De acuerdo con lo anterior, la mortalidad infantil es una evidencia de la capacidad de los sistemas de salud para acercarse al máximo de muertes evitables, En otras palabras, en los países en lo que se tenga la menor mortalidad infantil, deben encontrarse el máximo de posibilidades para disminuir las muertes evitables, con la tecnología disponible para el período considerado.
En 1960, de acuerdo con la base de datos del Banco Mundial, los cinco países que tenían la menor tasa de mortalidad infantil eran: Suecia (16,3 defunciones por cada 1000 nacidos vivos registrados, Holanda (16,5), Islandia (17,5), Noruega (18,4) y Australia (20,4). Podría señalarse que en esos países se habían conjugado las condiciones institucionales y tecnológicas para reducir la mortalidad infantil en mayor magnitud para ese año. En 2016 (último año disponible) los cinco países con menor mortalidad infantil eran: Islandia (1,6), Eslovenia (1,8), Finlandia (1,9), Japón (2) y Luxemburgo (2). De manera que solo Islandia permaneció en el grupo de menor mortalidad.
Ahora bien, cuando se analiza a los países con mayor mortalidad infantil en 1960 para conocer la brecha con respecto a los de menor mortalidad en 2016, encontramos que la brecha ha aumentado en todos ellos. Por ejemplo, Afganistán tenía 15 veces más la tasa de mortalidad infantil que Suecia en 1960 (el país con menor mortalidad infantil). En 2016, la brecha había aumentado a 33 veces con respecto a la mortalidad infantil de Islandia (el de menor mortalidad infantil de ese año). Las brechas de Liberia, Costa de Marfil, Nepal y Sierra Leona también se han multiplicado más de tres veces en algunos casos.

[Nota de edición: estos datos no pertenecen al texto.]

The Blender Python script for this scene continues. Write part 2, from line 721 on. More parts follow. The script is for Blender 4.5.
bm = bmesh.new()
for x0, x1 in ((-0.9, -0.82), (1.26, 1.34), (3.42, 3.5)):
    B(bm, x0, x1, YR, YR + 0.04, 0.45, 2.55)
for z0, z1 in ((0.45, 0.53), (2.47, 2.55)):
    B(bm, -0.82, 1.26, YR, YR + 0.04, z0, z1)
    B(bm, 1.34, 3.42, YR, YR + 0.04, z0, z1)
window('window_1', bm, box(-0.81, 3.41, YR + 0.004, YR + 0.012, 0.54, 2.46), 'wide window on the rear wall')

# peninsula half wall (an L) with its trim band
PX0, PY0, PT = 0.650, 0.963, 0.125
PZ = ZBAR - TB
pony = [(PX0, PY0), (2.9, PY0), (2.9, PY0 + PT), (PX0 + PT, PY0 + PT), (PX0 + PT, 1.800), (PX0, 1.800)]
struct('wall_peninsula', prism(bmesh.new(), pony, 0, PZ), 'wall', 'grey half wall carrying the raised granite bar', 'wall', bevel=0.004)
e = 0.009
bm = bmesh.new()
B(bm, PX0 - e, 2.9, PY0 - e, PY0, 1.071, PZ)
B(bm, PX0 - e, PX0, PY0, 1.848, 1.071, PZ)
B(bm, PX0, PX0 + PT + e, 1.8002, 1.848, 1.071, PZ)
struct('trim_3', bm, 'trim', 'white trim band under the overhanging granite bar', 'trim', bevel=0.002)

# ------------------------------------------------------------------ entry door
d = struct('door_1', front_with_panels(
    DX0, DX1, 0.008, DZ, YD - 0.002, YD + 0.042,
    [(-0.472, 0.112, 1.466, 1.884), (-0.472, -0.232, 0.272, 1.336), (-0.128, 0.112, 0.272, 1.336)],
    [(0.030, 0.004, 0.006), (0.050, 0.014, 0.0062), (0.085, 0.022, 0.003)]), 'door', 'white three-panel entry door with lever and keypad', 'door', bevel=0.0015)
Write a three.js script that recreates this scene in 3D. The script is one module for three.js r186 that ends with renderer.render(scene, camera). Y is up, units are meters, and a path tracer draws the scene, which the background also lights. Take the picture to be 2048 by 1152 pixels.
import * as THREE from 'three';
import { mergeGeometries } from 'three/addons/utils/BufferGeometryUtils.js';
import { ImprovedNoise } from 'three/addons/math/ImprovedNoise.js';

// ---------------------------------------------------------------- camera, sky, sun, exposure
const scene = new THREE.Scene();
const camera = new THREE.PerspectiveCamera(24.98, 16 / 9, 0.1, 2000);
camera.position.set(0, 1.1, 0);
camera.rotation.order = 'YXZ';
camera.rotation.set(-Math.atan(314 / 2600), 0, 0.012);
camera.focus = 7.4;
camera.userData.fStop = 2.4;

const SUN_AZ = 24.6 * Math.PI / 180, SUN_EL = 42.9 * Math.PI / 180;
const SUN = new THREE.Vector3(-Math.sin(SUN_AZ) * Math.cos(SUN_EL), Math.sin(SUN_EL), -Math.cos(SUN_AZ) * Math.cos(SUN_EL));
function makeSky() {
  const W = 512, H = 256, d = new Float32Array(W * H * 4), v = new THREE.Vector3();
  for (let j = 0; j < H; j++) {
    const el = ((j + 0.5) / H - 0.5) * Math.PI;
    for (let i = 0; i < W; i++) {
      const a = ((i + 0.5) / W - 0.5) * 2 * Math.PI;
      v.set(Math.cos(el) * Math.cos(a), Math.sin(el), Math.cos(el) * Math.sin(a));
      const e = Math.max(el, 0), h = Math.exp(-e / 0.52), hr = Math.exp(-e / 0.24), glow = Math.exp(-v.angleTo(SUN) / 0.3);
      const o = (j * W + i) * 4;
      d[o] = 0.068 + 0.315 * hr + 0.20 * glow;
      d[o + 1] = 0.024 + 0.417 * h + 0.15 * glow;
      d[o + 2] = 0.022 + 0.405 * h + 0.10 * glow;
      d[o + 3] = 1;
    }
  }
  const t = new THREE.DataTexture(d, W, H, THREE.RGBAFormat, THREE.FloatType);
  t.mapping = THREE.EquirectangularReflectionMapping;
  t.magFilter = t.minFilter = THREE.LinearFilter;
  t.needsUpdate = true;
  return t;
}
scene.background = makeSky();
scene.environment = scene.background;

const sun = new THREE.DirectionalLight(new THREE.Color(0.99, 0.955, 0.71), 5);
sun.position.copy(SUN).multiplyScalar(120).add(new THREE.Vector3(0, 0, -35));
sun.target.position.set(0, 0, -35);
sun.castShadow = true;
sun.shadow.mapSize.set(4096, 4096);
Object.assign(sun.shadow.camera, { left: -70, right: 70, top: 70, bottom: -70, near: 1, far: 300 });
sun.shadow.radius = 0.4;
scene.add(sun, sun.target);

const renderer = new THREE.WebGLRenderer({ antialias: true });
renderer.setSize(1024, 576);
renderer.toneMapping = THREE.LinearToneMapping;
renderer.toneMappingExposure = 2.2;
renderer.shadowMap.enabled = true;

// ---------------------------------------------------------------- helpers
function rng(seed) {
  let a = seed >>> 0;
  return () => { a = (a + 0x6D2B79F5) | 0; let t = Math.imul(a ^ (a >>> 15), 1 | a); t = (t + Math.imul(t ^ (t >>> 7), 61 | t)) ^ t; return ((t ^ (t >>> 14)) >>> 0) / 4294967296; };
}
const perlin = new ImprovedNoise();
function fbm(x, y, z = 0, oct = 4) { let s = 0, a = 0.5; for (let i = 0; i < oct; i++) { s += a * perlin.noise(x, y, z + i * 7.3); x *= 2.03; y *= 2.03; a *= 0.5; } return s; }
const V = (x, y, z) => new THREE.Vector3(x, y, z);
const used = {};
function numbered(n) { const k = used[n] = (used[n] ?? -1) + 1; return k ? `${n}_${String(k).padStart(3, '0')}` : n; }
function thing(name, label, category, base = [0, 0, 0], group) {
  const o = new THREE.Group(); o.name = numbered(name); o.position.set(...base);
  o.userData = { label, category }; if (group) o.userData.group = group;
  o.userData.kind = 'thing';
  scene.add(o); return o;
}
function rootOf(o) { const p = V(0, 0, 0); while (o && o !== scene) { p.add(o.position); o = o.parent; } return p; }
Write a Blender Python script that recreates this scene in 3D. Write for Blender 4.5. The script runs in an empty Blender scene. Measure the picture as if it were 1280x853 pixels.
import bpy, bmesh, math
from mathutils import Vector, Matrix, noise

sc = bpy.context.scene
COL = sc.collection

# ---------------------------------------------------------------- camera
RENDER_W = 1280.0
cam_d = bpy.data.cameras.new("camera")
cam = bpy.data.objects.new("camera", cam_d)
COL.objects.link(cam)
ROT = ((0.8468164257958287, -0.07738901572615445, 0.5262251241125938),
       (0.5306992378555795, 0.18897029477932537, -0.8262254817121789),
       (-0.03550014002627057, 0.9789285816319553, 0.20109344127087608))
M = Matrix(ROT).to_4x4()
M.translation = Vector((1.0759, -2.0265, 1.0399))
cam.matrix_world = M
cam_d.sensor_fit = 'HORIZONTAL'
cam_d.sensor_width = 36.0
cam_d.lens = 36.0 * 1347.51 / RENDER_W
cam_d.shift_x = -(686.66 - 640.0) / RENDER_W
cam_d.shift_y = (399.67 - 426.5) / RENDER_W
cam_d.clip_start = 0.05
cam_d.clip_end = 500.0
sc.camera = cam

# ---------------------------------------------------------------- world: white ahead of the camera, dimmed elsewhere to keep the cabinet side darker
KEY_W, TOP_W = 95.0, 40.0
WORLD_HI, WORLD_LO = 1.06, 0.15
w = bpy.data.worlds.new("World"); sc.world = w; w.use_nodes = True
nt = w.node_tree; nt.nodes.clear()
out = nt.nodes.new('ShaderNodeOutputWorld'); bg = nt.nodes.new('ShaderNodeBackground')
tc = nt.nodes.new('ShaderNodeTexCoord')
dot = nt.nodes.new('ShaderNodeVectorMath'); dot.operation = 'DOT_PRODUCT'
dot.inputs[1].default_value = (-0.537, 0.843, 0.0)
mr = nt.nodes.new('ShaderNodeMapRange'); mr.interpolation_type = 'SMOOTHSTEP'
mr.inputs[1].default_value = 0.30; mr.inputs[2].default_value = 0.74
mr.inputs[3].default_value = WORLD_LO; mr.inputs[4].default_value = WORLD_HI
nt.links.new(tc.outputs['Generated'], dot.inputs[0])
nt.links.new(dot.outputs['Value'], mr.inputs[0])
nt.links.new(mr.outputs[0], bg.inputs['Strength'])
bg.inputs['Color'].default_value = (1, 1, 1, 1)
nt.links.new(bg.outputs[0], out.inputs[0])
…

Es bastante claro, en consecuencia, que las reducciones de la mortalidad infantil no se trasladan automáticamente a todos los países. Las condiciones particulares de cada país, y de cada sistema de salud, influyen para que los niños en ese contexto puedan disfrutar del máximo de disponibilidad institucional y tecnológica. En muchos países, justamente por las debilidades en esos aspectos, las brechas han aumentado a pesar de los avances realizados en el mundo en los últimos sesenta años. Lo cual nos lleva entonces a influir en las condiciones concretas en las cuales operan las políticas de salud. De lo contrario, solo se puede esperar el aumento de las brechas en mortalidad infantil.